Third Round: Joe Thuney

It’s rare to find a player as good as Joe Thuney in the third round. The 2015 Patriots were ultimately undone by their woeful offensive line, and Thuney immediately came in and helped solidify the unit as a rookie. He only improved from there, getting better in each and every season and starting every game of his four-year career. He’s currently on the franchise tag, although it appears like the Patriots will entertain the idea of trading him for picks.

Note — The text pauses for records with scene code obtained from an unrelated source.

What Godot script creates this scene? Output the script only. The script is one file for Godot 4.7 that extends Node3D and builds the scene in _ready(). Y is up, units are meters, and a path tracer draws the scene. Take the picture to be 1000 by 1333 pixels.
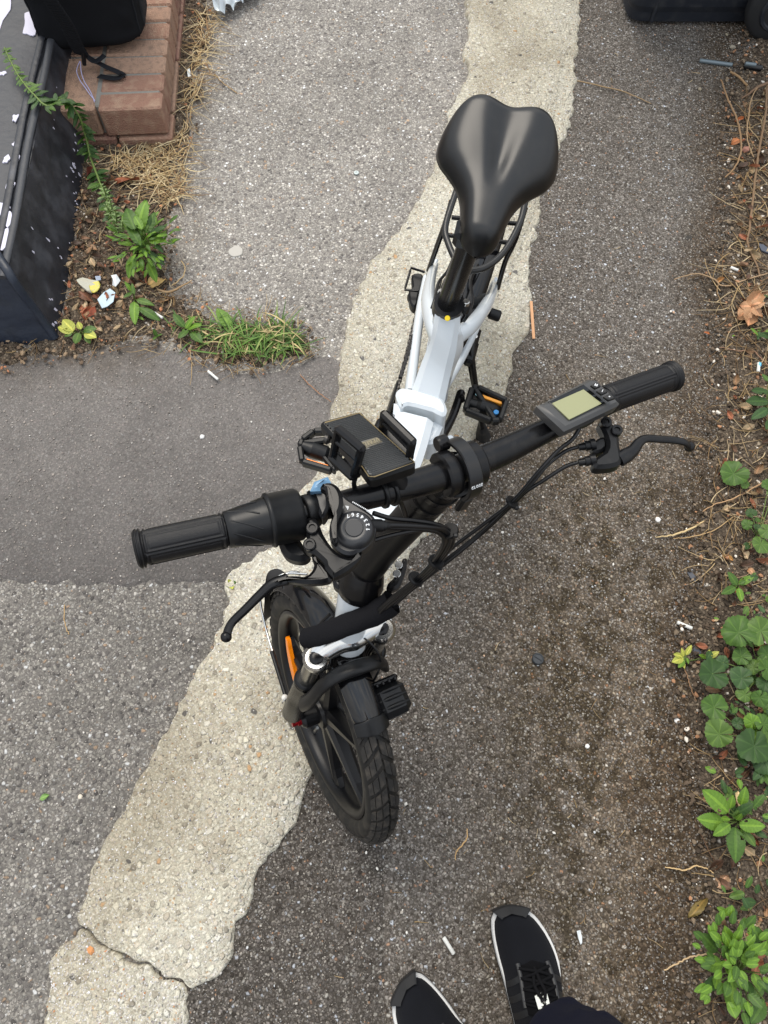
extends Node3D
# A white folding electric bicycle on a patched pavement, seen from above by the person standing in front of it.
# x runs to the right, y up, z towards the person; metres.

var rng := RandomNumberGenerator.new()
var mats := {}
var taken := {}
var org := Vector3.ZERO


class Shape:
	# A triangle soup that turns each primitive the right way round and commits to one mesh.
	var v := PackedVector3Array()
	var g := PackedInt32Array()
	var c := PackedColorArray()
	var tint := Color.WHITE
	var start := 0
	var group := 1
	var ground := false
	var o := Vector3.ZERO

	func _init(at := Vector3.ZERO) -> void:
		o = at

	func tri(a: Vector3, b: Vector3, d: Vector3, k := -1) -> void:
		v.append(a); v.append(b); v.append(d)
		for i in 3:
			g.append(k); c.append(tint)

	func quad(a: Vector3, b: Vector3, d: Vector3, e: Vector3, k := -1) -> void:
		tri(a, b, d, k); tri(a, d, e, k)

	func flip() -> void:
		for i in range(start, v.size(), 3):
			var t := v[i + 1]
			v[i + 1] = v[i + 2]
			v[i + 2] = t
			var u := c[i + 1]
			c[i + 1] = c[i + 2]
			c[i + 2] = u

	func closed() -> void:
		var mid := v[start]
		var vol := 0.0
		for i in range(start, v.size(), 3):
			vol += (v[i] - mid).dot((v[i + 1] - mid).cross(v[i + 2] - mid))
		if vol > 0.0:
			flip()
		start = v.size()
		group += 1

	func facing(dir: Vector3) -> void:
		var s := 0.0
		for i in range(start, v.size(), 3):
			s += (v[i + 1] - v[i]).cross(v[i + 2] - v[i]).dot(dir)
		if s > 0.0:
			flip()
		start = v.size()
		group += 1

	func surf(nu: int, nv: int, f: Callable, wrap_u := false, wrap_v := false) -> void:
		var p := []
		for i in nu + 1:
			for j in nv + 1:
				p.append(f.call(float(0 if wrap_u and i == nu else i) / nu, float(0 if wrap_v and j == nv else j) / nv))
		for i in nu:
			for j in nv:
				var a := i * (nv + 1) + j
				quad(p[a], p[a + nv + 1], p[a + nv + 2], p[a + 1], group)

	func fan(ring: Array, apex: Vector3, k := -1) -> void:
		for i in ring.size():
			tri(apex, ring[i], ring[(i + 1) % ring.size()], k)

	static func spline(pts: Array, n := 6) -> Array:
		var out := []
		for i in pts.size() - 1:
			var a: Vector3 = pts[max(i - 1, 0)]
			var b: Vector3 = pts[i]
			var d: Vector3 = pts[i + 1]
			var e: Vector3 = pts[min(i + 2, pts.size() - 1)]
			for k in n:
				out.append(b.cubic_interpolate(d, a, e, float(k) / n))
		out.append(pts[-1])
		return out

	static func ring_spline(pts: Array, n := 4) -> Array:
		var out := []
		var m := pts.size()
		for i in m:
			var a: Vector3 = pts[(i + m - 1) % m]
			var b: Vector3 = pts[i]
			var d: Vector3 = pts[(i + 1) % m]
			var e: Vector3 = pts[(i + 2) % m]
			for k in n:
				out.append(b.cubic_interpolate(d, a, e, float(k) / n))
		return out

	# a swept tube; r is a number or a list along the path; flat squashes it along «side»
	func tube(pts: Array, r: Variant, sides := 10, flat := 1.0, side := Vector3.UP) -> void:
		var n := pts.size()
		var rings := []
		var up: Vector3 = side
		for i in n:
			var t: Vector3 = (pts[min(i + 1, n - 1)] - pts[max(i - 1, 0)]).normalized()
			up = up - t * up.dot(t)
			if up.length() < 1e-4:
				up = Vector3(0.3, 0.8, 0.5) - t * Vector3(0.3, 0.8, 0.5).dot(t)
			up = up.normalized()
			var w := t.cross(up)
			var rr: float
			if r is Array:
				var x: float = float(i) / (n - 1) * (r.size() - 1)
				var k: int = min(int(x), r.size() - 2)
				rr = lerpf(r[k], r[k + 1], x - k)
			else:
				rr = r
			var ring := []
			for s in sides:
				var a := TAU * s / sides
				ring.append(pts[i] + (w * cos(a) + up * sin(a) * flat) * rr)
			rings.append(ring)
		for i in n - 1:
			for s in sides:
				quad(rings[i][s], rings[i][(s + 1) % sides], rings[i + 1][(s + 1) % sides], rings[i + 1][s], group)
		fan(rings[0], pts[0])
		var last: Array = rings[n - 1].duplicate()
		last.reverse()
		fan(last, pts[n - 1])
		closed()

	func lathe(a: Vector3, b: Vector3, profile: Array, segs := 24, soft := true, bumps := 0.0, lobes := 0) -> void:
		var t := (b - a).normalized()
		var u := t.cross(Vector3.UP if absf(t.y) < 0.9 else Vector3.RIGHT).normalized()
		var w := t.cross(u)
		var rings := []
		for p in profile:
			var ring := []
			for s in segs:
				var x: float = TAU * s / segs
				var rr: float = p.y * (1.0 + bumps * cos(lobes * x))
				ring.append(a.lerp(b, p.x) + (u * cos(x) + w * sin(x)) * rr)
			rings.append(ring)
		for i in rings.size() - 1:
			var k := group if soft else group + i
			for s in segs:
				quad(rings[i][s], rings[i][(s + 1) % segs], rings[i + 1][(s + 1) % segs], rings[i + 1][s], k)
		if not soft:
			group += rings.size()
		fan(rings[0], a.lerp(b, profile[0].x))
		var last: Array = rings[-1].duplicate()
		last.reverse()
		fan(last, a.lerp(b, profile[-1].x))
		closed()

	func disc(a: Vector3, b: Vector3, r: float, bevel := 0.001, segs := 24) -> void:
		var e := bevel / maxf(a.distance_to(b), 1e-5)
		lathe(a, b, [Vector2(0, r - bevel), Vector2(e, r), Vector2(1 - e, r), Vector2(1, r - bevel)], segs, false)

	# a flat outline with a real thickness and a bevelled upper edge; «down» says which way it is thick
	func plate(outline: Array, thick: float, bevel := 0.0015, down := Vector3.DOWN, dome := 0.0) -> void:
		var m := outline.size()
		var nrm := Vector3.ZERO
		for i in m:
			nrm += (outline[i] - outline[0]).cross(outline[(i + 1) % m] - outline[0])
		nrm = nrm.normalized()
		if nrm.dot(down) > 0.0:
			nrm = -nrm
		var u: Vector3 = (outline[1] - outline[0]).normalized()
		var w := nrm.cross(u).normalized()
		u = w.cross(nrm)
		var flat := PackedVector2Array()
		for p in outline:
			flat.append(Vector2(p.dot(u), p.dot(w)))
		if Geometry2D.is_polygon_clockwise(flat):
			outline = outline.duplicate()
			outline.reverse()
			flat.reverse()
		var top := []
		var edge := []
		var bottom := []
		for i in m:
			var a: Vector3 = outline[(i + m - 1) % m]
			var b: Vector3 = outline[i]
			var d: Vector3 = outline[(i + 1) % m]
			var n1 := nrm.cross((b - a).normalized())
			var n2 := nrm.cross((d - b).normalized())
			var inward := (n1 + n2)
			inward = inward / maxf(inward.length_squared() * 0.5, 0.6)
			top.append(b + inward * bevel)
			edge.append(b - nrm * bevel)
			bottom.append(b - nrm * thick)
		var ids := Geometry2D.triangulate_polygon(flat)
		for i in range(0, ids.size(), 3):
			tri(top[ids[i]], top[ids[i + 1]], top[ids[i + 2]])
			tri(bottom[ids[i]], bottom[ids[i + 2]], bottom[ids[i + 1]])
		for i in m:
			var j := (i + 1) % m
			quad(top[j], top[i], edge[i], edge[j], group)
			quad(edge[j], edge[i], bottom[i], bottom[j], group + 1)
		# the two caps and the walls were wound alike; let the volume decide
		_fix(ids.size() * 2, nrm)
		group += 2

	func _fix(caps: int, nrm: Vector3) -> void:
		# caps: alternate top and bottom triangles
		for i in range(start, start + caps, 6):
			for k in [0, 3]:
				var want := nrm if k == 0 else -nrm
				var s: int = i + k
				if (v[s + 1] - v[s]).cross(v[s + 2] - v[s]).dot(want) > 0.0:
					var t := v[s + 1]
					v[s + 1] = v[s + 2]
					v[s + 2] = t
		var keep := start
		start += caps
		# outline runs counter-clockwise round nrm, so outward is edge x nrm
		for i in range(start, v.size(), 6):
			var along := v[i + 1] - v[i]
			var out := nrm.cross(along)
			if (v[i + 1] - v[i]).cross(v[i + 2] - v[i]).dot(out) > 0.0:
				for s in [i, i + 3]:
					var t := v[s + 1]
					v[s + 1] = v[s + 2]
					v[s + 2] = t
		start = v.size()
		keep = start

	func box(x: Transform3D, size: Vector3, bevel := 0.002) -> void:
		var h := size * 0.5
		var b := minf(bevel, minf(h.x, minf(h.y, h.z)) * 0.9)
		var p := func(axis: int, s: Vector3) -> Vector3:
			var q := Vector3(s.x * (h.x - (0.0 if axis == 0 else b)), s.y * (h.y - (0.0 if axis == 1 else b)), s.z * (h.z - (0.0 if axis == 2 else b)))
			return x * q
		for axis in 3:
			for s in [-1.0, 1.0]:
				var q := []
				for k in [[-1, -1], [1, -1], [1, 1], [-1, 1]]:
					var w := Vector3.ZERO
					w[axis] = s
					w[(axis + 1) % 3] = k[0]
					w[(axis + 2) % 3] = k[1]
					q.append(p.call(axis, w))
				quad(q[0], q[1], q[2], q[3])
				start = v.size() - 6
				facing(x.basis.orthonormalized()[axis] * s)
		for axis in 3:
			var a1 := (axis + 1) % 3
			var a2 := (axis + 2) % 3
			for s in [[-1, -1], [1, -1], [1, 1], [-1, 1]]:
				var w0 := Vector3.ZERO
				w0[axis] = -1; w0[a1] = s[0]; w0[a2] = s[1]
				var w1 := w0
				w1[axis] = 1
				quad(p.call(a1, w0), p.call(a1, w1), p.call(a2, w1), p.call(a2, w0))
				var ob := x.basis.orthonormalized()
				facing(ob[a1] * s[0] + ob[a2] * s[1])
		for sx in [-1, 1]:
			for sy in [-1, 1]:
				for sz in [-1, 1]:
					var w := Vector3(sx, sy, sz)
					tri(p.call(0, w), p.call(1, w), p.call(2, w))
					facing(x.basis.orthonormalized() * w)

	func beam(a: Vector3, b: Vector3, wide: float, thick: float, up := Vector3.UP, bevel := 0.002) -> void:
		var z := (b - a).normalized()
		var xx := up.cross(z).normalized()
		var y := z.cross(xx)
		box(Transform3D(Basis(xx, y, z), (a + b) * 0.5), Vector3(wide, thick, a.distance_to(b)), bevel)

	func ball(x: Transform3D, r: Vector3, nu := 14, nv := 10) -> void:
		surf(nu, nv, func(s: float, t: float) -> Vector3:
			var a := TAU * s
			var b := PI * t
			return x * Vector3(r.x * sin(b) * cos(a), r.y * cos(b), r.z * sin(b) * sin(a)), true)
		closed()

	# part of a ring round «axis»; angles from «up», towards «front»
	func band(at: Vector3, axis: Vector3, up: Vector3, r0: float, r1: float, w0: float, w1: float, a0: float, a1: float, n := 20) -> void:
		var front := axis.cross(up)
		var q := []
		var bv := (r1 - r0) * 0.25
		for i in n + 1:
			var a := deg_to_rad(lerpf(a0, a1, float(i) / n))
			var d := up * cos(a) + front * sin(a)
			q.append([at + axis * w0 + d * r0, at + axis * w0 + d * (r1 - bv), at + axis * (w0 + bv) + d * r1, at + axis * (w1 - bv) + d * r1, at + axis * w1 + d * (r1 - bv), at + axis * w1 + d * r0])
		for i in n:
			for k in 6:
				quad(q[i][k], q[i][(k + 1) % 6], q[i + 1][(k + 1) % 6], q[i + 1][k], group + k)
		group += 6
		fan(q[0], (q[0][0] + q[0][3]) * 0.5)
		var last: Array = q[n].duplicate()
		last.reverse()
		fan(last, (q[n][0] + q[n][3]) * 0.5)
		closed()

	func mesh(at := Vector3.INF) -> ArrayMesh:
		var off := o if at == Vector3.INF else at
		var st := SurfaceTool.new()
		st.begin(Mesh.PRIMITIVE_TRIANGLES)
		for i in v.size():
			st.set_smooth_group(g[i])
			st.set_color(c[i])
			if ground:
				st.set_uv(Vector2(v[i].x, v[i].z) / 1.1)
				st.set_uv2(Vector2((v[i].x + 1.7) / 3.4, (v[i].z + 3.3) / 4.0))
			st.add_vertex(v[i] - off)
		st.generate_normals()
		st.index()
		return st.commit()


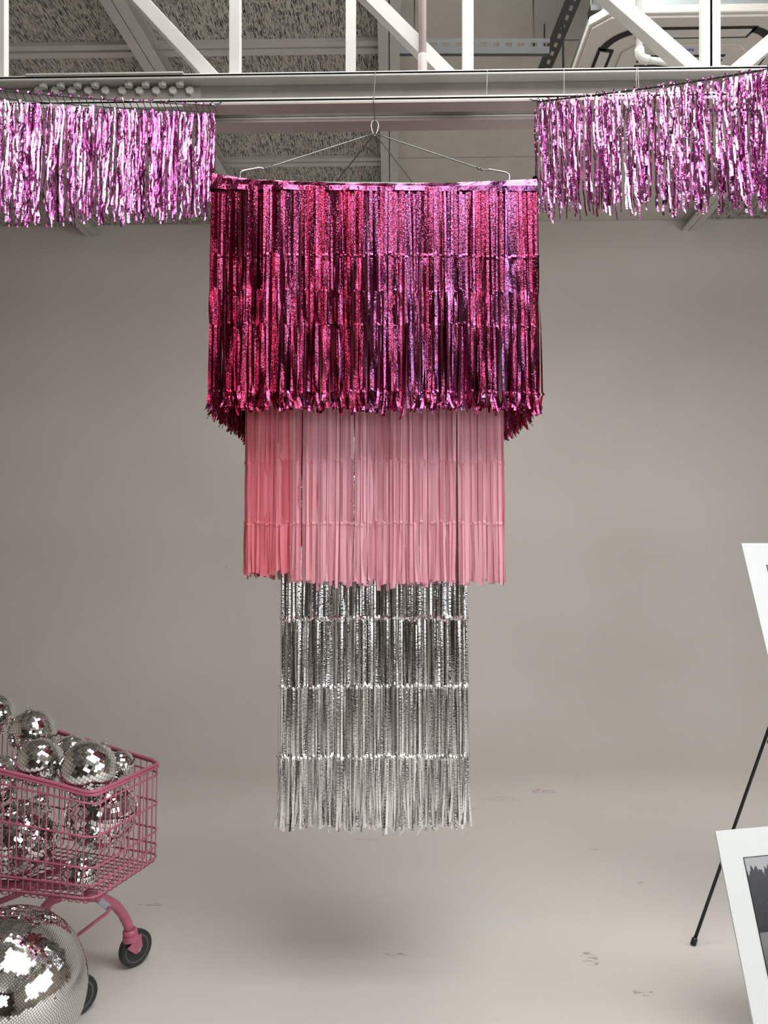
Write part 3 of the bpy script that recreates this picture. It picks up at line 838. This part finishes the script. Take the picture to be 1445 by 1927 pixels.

Honorable Mention: Nick Kaczur, Ellis Hobbs, Duron Harmon

Fourth Round: Asante Samuel

Asante Samuel had the unenviable task of replacing Ty Law in New England’s defense. While he obviously never matched that level of play, he was one of the better cornerbacks in the league during his five years with the Patriots. The former fourth-round pick had a true nose for the ball, recording a league-high 10 interceptions in 2006 and winning First-Team All-Pro honors in 2007. After he left, New England struggled to find another top cornerback prior to trading for Aqib Talib in 2012.

Honorable Mention: Shaq Mason, James White, Trey Flowers, Stephen Gostkowski

Fifth Round: Dan Koppen

Bill Belichick typically doesn’t draft players in the fifth round, but he made an exception for Dan Koppen. Despite his late-round selection, he managed to start in 15 of New England’s 16 games as a rookie, and play at a high level. He held on to the job for the entirety of his nine-year career in New England before suffering an ankle injury in the 2011 season opener. With Dan Connolly and Ryan Wendell taking over at center, Koppen finished out his career with one season in Denver.

Honorable Mention: Marcus Cannon, Matthew Slater

Sixth Round: Tom Brady


Honorable Mention: Elandon Roberts, Nate Ebner

Seventh Round: Julian Edelman

Bill Belichick really has an eye for drafting late-round college quarterbacks. Considering a longshot to make the roster back in 2009, Julian Edelman carved out a role as New England’s primary punt returner and Wes Welker’s emergency backup. He was one of the best punt returners in the league during the early portion of his career, taking four punts to the house during his first six years in the league while averaging 12.2 yards per return. Of course, this is just a sidenote compared to his offensive dominance over the past seven seasons. Despite missing all of 2017, Edelman has recorded 530 receptions for 5,793 yards and 32 touchdowns since Welker left town. This doesn’t even mention his postseason heroics and how he always saves his best for the final part of the season.